• [PROBLEM STATEMENT]
Take every line from the listing below that contains "script".

• [RECORDS FOR THE EXERCISE]
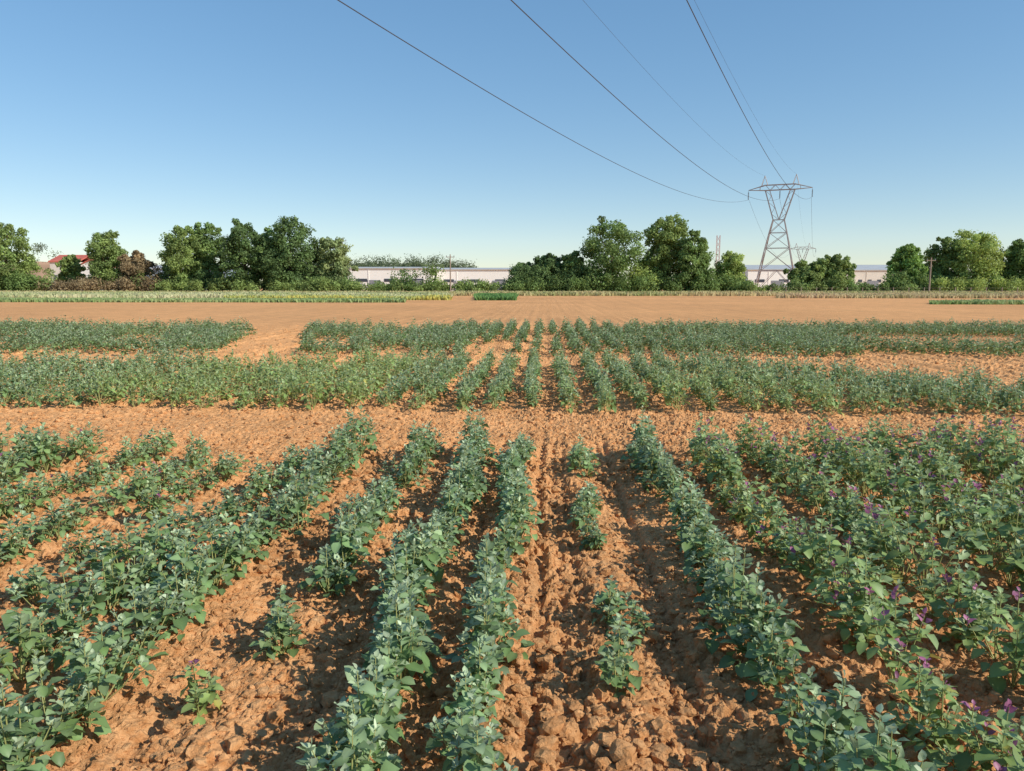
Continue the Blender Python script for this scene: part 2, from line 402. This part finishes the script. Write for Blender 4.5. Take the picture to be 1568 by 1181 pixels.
==
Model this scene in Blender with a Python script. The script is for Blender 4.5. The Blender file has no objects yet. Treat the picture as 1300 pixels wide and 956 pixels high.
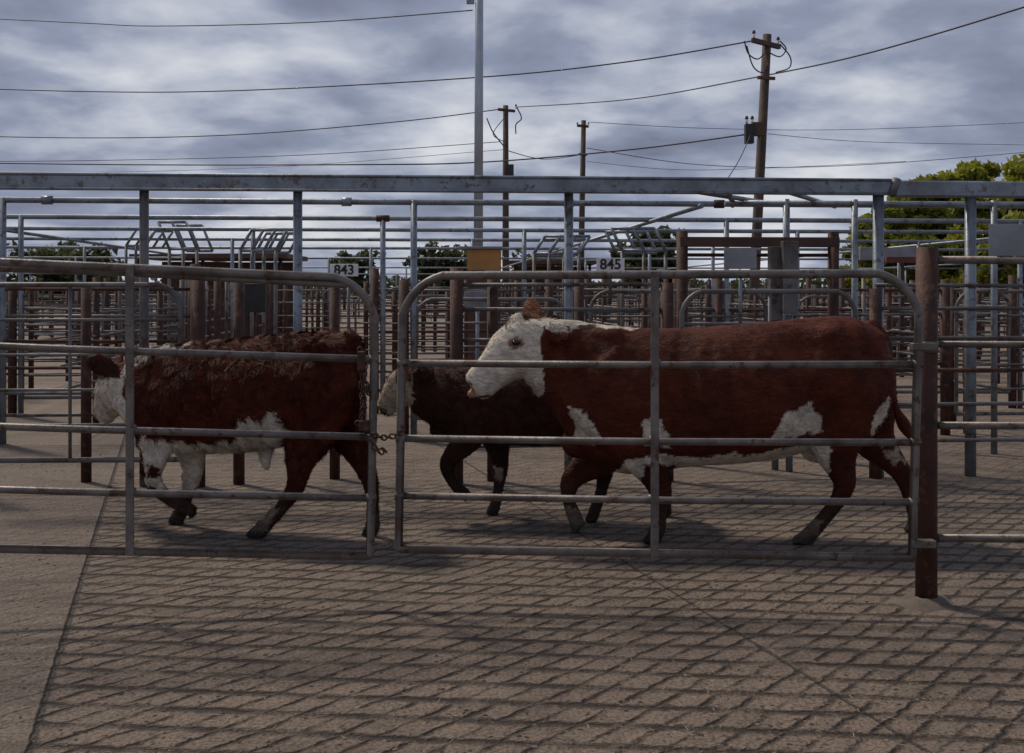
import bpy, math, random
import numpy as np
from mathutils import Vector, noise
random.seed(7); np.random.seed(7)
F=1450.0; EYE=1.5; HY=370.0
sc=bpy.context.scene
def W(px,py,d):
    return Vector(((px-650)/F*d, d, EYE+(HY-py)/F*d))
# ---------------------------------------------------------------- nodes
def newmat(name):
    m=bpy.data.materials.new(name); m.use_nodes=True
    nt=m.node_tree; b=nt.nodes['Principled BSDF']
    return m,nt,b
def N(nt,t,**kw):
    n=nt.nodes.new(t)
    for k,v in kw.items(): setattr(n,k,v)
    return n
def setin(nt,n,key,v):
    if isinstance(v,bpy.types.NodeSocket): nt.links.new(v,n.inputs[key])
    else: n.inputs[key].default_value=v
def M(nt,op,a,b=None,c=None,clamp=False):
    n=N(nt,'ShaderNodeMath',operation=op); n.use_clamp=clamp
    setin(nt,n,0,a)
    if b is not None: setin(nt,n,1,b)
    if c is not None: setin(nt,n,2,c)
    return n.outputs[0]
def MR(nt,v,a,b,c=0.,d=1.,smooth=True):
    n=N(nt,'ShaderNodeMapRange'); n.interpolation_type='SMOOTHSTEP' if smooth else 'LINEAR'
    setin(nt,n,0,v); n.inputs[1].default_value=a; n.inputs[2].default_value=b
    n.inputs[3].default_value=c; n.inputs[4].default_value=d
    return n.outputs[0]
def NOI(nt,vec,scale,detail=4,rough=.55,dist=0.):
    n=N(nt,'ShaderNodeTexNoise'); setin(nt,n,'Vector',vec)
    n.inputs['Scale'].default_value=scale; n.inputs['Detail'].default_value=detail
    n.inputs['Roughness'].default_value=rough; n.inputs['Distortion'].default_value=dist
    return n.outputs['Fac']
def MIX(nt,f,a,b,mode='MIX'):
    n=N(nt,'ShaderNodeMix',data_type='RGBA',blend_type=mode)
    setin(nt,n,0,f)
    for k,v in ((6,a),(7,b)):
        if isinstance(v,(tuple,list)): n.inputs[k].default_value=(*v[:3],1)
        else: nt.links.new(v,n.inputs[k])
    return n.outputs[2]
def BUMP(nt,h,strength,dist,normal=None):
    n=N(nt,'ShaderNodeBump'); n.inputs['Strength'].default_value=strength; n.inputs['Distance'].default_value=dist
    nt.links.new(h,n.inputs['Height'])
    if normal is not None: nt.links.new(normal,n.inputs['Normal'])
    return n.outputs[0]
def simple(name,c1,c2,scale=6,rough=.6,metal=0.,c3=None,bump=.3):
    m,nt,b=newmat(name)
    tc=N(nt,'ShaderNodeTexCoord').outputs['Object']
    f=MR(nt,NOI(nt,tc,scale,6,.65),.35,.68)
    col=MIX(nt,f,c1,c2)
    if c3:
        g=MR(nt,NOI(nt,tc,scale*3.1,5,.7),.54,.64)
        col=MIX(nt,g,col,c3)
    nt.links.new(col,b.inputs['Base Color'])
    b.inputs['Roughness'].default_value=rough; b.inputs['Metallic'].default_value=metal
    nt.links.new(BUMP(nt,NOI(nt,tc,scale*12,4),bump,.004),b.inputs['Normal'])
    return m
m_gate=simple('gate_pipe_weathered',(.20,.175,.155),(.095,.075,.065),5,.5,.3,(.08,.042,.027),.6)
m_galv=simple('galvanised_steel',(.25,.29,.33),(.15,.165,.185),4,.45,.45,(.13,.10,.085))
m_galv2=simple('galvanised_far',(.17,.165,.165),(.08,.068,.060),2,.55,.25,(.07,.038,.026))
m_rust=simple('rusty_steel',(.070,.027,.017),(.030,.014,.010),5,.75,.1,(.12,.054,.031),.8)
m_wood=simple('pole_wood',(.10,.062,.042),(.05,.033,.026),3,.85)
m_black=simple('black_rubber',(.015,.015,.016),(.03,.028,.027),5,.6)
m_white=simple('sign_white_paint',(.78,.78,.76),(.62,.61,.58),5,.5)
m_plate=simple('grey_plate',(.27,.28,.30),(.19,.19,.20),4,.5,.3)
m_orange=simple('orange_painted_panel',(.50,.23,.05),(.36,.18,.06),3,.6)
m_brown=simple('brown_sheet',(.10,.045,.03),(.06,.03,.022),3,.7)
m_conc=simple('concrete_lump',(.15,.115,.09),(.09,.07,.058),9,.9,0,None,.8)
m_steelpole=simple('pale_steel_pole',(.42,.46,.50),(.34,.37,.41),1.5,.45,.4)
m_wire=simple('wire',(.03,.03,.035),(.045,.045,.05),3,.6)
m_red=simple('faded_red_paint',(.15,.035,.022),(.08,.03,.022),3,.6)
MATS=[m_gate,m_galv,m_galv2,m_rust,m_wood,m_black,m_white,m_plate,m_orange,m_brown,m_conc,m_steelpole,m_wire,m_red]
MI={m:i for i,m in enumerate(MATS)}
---
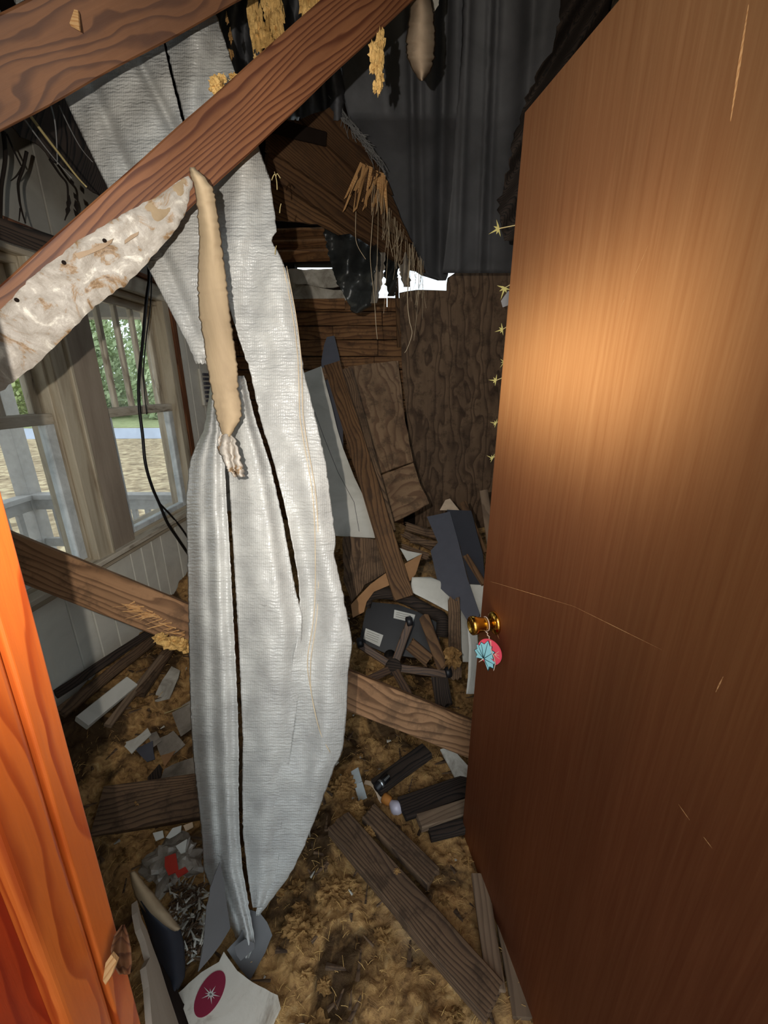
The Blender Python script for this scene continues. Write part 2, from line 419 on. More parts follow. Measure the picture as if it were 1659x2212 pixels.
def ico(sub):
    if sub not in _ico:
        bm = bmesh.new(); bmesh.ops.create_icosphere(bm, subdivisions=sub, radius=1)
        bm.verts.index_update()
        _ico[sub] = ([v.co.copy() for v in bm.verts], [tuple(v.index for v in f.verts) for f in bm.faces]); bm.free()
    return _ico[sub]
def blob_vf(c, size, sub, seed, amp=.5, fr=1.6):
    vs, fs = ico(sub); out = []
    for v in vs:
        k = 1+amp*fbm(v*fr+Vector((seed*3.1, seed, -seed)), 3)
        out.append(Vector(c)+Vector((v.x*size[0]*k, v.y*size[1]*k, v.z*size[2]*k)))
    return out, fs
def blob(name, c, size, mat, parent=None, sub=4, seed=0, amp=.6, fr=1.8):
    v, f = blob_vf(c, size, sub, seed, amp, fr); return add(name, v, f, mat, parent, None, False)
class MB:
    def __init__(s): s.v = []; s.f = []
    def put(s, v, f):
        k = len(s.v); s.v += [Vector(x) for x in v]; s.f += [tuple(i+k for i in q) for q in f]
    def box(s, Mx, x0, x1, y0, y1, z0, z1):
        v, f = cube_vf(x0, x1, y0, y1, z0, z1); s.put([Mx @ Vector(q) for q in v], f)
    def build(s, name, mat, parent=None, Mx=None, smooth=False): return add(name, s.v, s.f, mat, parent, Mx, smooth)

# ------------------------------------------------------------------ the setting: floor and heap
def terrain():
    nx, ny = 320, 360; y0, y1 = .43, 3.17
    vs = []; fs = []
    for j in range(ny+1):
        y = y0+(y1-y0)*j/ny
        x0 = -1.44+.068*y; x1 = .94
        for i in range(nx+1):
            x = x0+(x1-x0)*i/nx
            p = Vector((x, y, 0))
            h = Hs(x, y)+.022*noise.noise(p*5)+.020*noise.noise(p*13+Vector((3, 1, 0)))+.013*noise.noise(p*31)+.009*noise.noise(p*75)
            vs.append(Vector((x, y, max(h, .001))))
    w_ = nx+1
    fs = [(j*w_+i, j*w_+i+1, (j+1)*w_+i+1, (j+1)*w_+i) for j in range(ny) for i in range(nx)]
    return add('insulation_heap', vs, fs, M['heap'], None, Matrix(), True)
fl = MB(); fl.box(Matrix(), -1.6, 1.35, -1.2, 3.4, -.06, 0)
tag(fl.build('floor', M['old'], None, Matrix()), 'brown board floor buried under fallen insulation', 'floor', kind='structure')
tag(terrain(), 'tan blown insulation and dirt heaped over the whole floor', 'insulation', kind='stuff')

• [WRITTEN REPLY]
Continue the Blender Python script for this scene: part 2, from line 402. This part finishes the script. Write for Blender 4.5. Take the picture to be 1568 by 1181 pixels.
Model this scene in Blender with a Python script. The script is for Blender 4.5. The Blender file has no objects yet. Treat the picture as 1300 pixels wide and 956 pixels high.
The Blender Python script for this scene continues. Write part 2, from line 419 on. More parts follow. Measure the picture as if it were 1659x2212 pixels.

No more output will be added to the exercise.